So yesterday Alison and I went to Princeton Record Exchange in NJ (a pretty bad ass store) and one the way home stopped in Staten Island. There's this weird abandoned cemetery there called Sylvan Cemetery. From what I can find online, it started as a private/family burying ground and then became a public cemetery for a while. It seems to be made up primarily of the graves of two families, The Deckers and The Cannons. And one point it supposedly transferred over to a local church who, without funding, couldn't afford the upkeep and it's since fallen into abandonement and disrepair and not much has been done to it since the 1920s. Currently there is a new sign up (it wasn't there the first time we drove by it a couple of months ago) and someone has cut back some of the brush and grass around most of the graves in addition to putting down some cedar chips to create a possible parking lot? It's hard to tell. Someone's been trying to clean it up a bit at least.
Regardless, it's a very strange area and there's a simultaneously sad and eerie vibe to the whole place.

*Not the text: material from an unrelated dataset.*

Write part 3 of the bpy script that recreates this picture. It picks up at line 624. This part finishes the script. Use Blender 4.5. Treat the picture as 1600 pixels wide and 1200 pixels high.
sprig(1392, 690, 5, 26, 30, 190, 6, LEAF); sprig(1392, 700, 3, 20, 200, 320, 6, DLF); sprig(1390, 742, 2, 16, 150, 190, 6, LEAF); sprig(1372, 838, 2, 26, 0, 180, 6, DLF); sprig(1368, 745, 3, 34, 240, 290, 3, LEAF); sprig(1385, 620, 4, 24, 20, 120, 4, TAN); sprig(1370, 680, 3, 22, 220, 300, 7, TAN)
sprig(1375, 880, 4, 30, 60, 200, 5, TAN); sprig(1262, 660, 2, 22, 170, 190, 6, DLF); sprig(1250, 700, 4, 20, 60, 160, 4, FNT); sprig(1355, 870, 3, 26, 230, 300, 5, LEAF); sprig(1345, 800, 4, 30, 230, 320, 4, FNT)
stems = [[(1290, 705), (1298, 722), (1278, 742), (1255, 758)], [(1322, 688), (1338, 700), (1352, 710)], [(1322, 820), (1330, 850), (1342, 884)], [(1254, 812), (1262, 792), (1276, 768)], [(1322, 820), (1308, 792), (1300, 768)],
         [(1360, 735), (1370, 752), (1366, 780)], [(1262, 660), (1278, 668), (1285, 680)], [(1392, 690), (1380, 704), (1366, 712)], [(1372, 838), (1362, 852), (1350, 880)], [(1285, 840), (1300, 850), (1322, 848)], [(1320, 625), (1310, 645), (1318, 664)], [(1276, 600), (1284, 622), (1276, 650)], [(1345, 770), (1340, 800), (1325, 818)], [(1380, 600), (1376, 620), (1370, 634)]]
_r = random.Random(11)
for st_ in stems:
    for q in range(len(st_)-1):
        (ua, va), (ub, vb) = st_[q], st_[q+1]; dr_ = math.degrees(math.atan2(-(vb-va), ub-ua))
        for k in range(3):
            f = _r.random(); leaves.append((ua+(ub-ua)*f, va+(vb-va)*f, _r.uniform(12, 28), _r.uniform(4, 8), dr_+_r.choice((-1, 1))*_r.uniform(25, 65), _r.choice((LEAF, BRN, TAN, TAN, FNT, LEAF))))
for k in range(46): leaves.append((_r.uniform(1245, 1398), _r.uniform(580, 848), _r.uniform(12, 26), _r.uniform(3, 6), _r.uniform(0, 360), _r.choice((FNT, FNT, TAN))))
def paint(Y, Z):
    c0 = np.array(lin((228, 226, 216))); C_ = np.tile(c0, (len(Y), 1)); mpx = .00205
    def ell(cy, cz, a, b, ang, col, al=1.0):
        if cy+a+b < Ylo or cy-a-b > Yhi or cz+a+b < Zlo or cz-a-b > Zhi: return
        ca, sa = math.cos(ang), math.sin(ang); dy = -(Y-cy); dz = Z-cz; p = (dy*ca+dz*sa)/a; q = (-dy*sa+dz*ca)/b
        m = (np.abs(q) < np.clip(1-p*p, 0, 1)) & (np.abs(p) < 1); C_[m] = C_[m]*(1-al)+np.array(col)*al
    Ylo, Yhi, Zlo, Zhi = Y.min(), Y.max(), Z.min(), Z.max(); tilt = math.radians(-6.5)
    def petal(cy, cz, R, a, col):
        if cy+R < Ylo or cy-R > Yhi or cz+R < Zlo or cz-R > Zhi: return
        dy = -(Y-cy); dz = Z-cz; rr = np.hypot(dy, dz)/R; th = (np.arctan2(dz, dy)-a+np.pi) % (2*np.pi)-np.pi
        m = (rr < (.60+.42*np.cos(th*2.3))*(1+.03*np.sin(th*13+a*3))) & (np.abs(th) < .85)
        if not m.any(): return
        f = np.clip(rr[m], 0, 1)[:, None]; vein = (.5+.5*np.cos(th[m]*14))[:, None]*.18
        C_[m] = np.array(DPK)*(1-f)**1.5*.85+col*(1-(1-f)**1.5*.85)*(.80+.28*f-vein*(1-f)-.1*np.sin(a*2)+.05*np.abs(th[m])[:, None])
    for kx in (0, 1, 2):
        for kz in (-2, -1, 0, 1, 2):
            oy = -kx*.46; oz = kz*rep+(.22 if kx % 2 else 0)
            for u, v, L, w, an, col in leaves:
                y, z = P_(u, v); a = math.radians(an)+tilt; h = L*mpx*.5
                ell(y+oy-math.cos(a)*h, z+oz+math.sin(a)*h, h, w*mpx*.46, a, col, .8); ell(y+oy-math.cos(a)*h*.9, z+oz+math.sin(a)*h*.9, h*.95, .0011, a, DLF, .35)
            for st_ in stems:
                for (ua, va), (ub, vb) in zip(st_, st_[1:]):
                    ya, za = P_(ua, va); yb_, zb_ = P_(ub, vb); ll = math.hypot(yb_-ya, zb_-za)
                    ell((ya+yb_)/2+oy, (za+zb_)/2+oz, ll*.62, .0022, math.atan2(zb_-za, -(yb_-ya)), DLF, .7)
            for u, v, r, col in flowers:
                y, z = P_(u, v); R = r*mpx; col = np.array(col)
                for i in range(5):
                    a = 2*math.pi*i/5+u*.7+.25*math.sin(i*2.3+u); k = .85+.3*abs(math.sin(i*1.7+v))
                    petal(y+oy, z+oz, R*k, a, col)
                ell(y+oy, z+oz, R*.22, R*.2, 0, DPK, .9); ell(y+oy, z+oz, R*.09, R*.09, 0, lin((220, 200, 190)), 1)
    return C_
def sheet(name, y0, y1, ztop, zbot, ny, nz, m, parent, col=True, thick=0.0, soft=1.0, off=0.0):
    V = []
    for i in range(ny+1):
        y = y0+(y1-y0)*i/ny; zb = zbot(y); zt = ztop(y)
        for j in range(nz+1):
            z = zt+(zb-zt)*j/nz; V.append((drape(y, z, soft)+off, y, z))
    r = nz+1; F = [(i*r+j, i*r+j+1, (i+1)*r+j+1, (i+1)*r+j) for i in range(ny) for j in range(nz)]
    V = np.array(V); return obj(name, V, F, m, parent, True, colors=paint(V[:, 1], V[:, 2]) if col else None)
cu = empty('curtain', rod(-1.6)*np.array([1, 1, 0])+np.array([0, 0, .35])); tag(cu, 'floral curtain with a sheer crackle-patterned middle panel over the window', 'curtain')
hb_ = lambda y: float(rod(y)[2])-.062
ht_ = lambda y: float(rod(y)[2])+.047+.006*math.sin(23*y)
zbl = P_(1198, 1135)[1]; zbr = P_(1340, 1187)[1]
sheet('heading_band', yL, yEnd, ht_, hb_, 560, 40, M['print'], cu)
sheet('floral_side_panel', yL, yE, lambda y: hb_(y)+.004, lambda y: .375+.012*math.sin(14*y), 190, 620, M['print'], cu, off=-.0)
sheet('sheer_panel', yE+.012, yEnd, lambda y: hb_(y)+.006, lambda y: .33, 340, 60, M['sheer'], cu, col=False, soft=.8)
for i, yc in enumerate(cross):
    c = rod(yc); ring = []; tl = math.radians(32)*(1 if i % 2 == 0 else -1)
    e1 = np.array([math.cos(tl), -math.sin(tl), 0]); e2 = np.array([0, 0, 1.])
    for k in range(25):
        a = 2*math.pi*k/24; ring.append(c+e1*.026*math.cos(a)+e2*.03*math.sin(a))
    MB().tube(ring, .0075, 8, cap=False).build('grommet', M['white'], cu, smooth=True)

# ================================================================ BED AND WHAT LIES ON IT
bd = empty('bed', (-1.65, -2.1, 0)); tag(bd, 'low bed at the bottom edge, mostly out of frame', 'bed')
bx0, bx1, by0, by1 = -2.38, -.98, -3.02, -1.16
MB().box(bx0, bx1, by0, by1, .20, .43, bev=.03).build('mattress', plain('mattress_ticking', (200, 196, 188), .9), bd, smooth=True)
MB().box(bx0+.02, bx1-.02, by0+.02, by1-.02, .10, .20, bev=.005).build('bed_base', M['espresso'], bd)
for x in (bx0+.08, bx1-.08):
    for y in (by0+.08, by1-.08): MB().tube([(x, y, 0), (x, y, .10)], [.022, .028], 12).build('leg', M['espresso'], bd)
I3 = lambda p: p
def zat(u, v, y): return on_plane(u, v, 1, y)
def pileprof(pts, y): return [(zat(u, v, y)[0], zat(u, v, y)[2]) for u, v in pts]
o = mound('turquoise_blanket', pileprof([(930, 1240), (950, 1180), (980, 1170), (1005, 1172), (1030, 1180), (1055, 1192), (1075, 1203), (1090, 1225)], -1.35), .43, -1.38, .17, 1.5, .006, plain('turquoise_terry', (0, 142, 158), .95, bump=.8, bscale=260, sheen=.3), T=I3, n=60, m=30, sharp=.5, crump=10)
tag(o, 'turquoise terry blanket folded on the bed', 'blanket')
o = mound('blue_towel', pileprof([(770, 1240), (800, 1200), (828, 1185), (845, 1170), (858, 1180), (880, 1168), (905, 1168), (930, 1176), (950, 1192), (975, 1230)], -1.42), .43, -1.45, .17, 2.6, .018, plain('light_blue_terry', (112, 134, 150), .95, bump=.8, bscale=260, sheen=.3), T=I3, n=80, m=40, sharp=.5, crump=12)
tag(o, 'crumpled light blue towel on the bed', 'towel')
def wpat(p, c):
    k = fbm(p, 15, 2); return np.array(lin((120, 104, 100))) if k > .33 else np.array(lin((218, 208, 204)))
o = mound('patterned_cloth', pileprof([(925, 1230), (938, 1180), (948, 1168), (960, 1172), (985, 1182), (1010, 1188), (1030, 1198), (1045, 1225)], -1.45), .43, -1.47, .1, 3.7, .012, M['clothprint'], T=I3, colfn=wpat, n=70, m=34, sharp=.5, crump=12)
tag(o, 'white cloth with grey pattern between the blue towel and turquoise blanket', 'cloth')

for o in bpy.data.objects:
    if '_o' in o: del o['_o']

If you don't mind scrolling down about half way through the page, you can read an interesting (albeit fairly incomplete and seven years out of date) history of the cemetery and how it came to be abandoned here. There's also some interesting information about the cemetery and the surrounding area on the Forgotten NY page. Here's another article on how volunteers have started work on cleaning up the cemetery. That last article was written less than a month ago which would explain why, the last time we drove past the area, there wasn't any work done to it and why the work that has been done to it since looks so fresh. They've still got a ways to go before restoring the land to any sort of proper burial ground. I'm kind of glad I got some pictures before it is all cleaned up though. It's much stranger in its current state than it would be all spiffed up.
A few pictures...
Some of the pictures are a little washed out. It's dark in there even during the day time and I had to use a flash when I didn't really want to. A lot of the graves are really old an in terrible shape. Some of them are also very small (if you look you can see how some of them aren't much bigger than the leaves around them) and you can trip over them if you're not careful. Years of partying has resulted in some odd litter, mostly beer cans and stuff, as well as a fair amount of vandalism.
The last four... wierd how stuff like this just gets forgotten about and falls into disrepair, especially when you consider that, although SI is the most remote of the five burroughs, this is still technically part of NYC proper.